WHAT TO WORK ON :: Look through the data below and return each line where "objects" appears.

MATERIAL ::
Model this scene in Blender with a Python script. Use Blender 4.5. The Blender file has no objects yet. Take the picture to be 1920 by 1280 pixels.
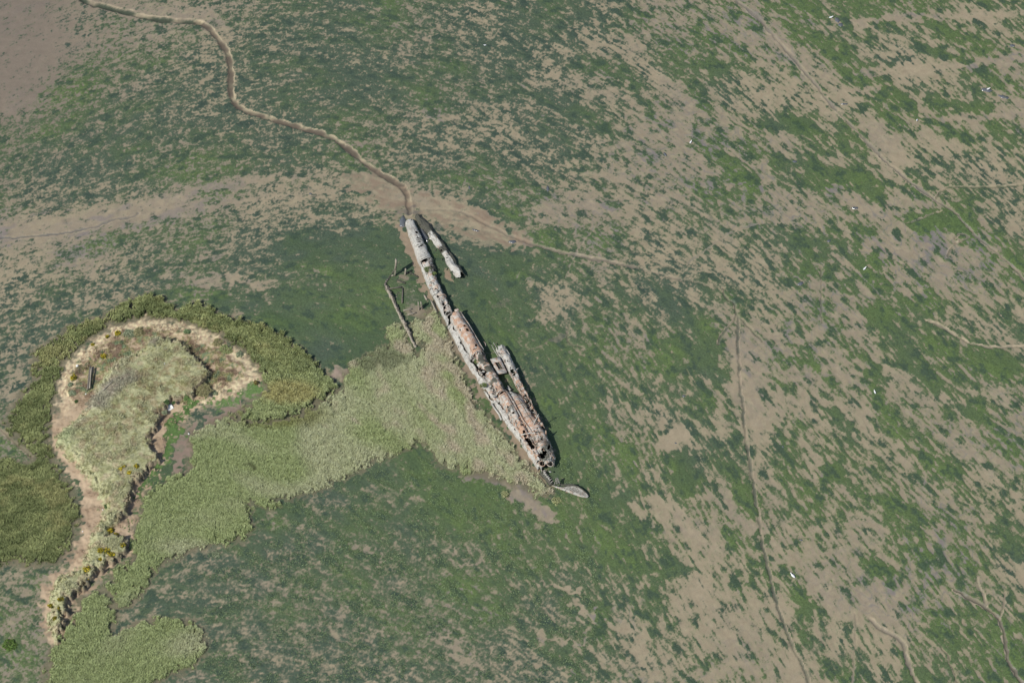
import bpy, math, random
import numpy as np
C = bpy.context.scene
R = math.radians
random.seed(7); RNG = np.random.default_rng(11)

# ------------------------------------------------------------------ camera
DEP, DIST, TANH = R(52), 530.0, 0.2171
cam = bpy.data.cameras.new('camera'); camo = bpy.data.objects.new('camera', cam)
C.collection.objects.link(camo); C.camera = camo
cam.sensor_fit = 'HORIZONTAL'; cam.sensor_width = 36; cam.lens = 18/TANH
cam.clip_start = 1; cam.clip_end = 20000
CP = np.array([0, -DIST*math.cos(DEP), DIST*math.sin(DEP)])
camo.location = CP; camo.rotation_euler = (math.pi/2-DEP, 0, 0)
# ------------------------------------------------------------------ light
SUN_EL, SUN_AZ = R(47), math.atan2(-0.69, -0.72)      # azimuth of the sun, measured from +x
w = bpy.data.worlds.new('World'); C.world = w; w.use_nodes = True
nt = w.node_tree; bg = nt.nodes['Background']; sky = nt.nodes.new('ShaderNodeTexSky')
sky.sky_type = 'NISHITA'; sky.sun_disc = False; sky.sun_elevation = SUN_EL
sky.sun_rotation = math.pi/2-SUN_AZ; sky.altitude = 100; sky.air_density = 1.0; sky.dust_density = 1.0
nt.links.new(sky.outputs[0], bg.inputs[0]); bg.inputs[1].default_value = 0.085
sl = bpy.data.lights.new('sun', 'SUN'); sl.energy = 3.5; sl.angle = R(0.5); sl.color = (1, .95, .87)
so = bpy.data.objects.new('sun', sl); C.collection.objects.link(so)
so.location = (0, 0, 100)
so.rotation_euler = (R(90)-SUN_EL, 0, SUN_AZ+math.pi/2)
C.view_settings.view_transform = 'Standard'; C.view_settings.look = 'None'
C.view_settings.exposure = 0.34; C.view_settings.gamma = 1
EL = 1.18      # how bright a sunlit flat surface of albedo 1 shows; colours below are read off sunlit surfaces

# ------------------------------------------------------------------ helpers
FW = np.array([0, math.cos(DEP), -math.sin(DEP)]); UP = np.array([0, math.sin(DEP), math.cos(DEP)])
K = TANH/960.0
def at(px, py, z=0.0):
    d = FW + np.array([1, 0, 0])*(px-960)*K - UP*(py-640)*K
    t = (z-CP[2])/d[2]
    p = CP+d*t
    return (float(p[0]), float(p[1]), float(z))
def pix(x, y, z=0.0):
    dx, dy, dz = x-CP[0], y-CP[1], z-CP[2]
    f = dy*FW[1]+dz*FW[2]; u = dy*UP[1]+dz*UP[2]
    return 960+dx/f/K, 640-u/f/K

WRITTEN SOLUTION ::
Model this scene in Blender with a Python script. Use Blender 4.5. The Blender file has no objects yet. Take the picture to be 1920 by 1280 pixels.
cam = bpy.data.cameras.new('camera'); camo = bpy.data.objects.new('camera', cam)
C.collection.objects.link(camo); C.camera = camo
so = bpy.data.objects.new('sun', sl); C.collection.objects.link(so)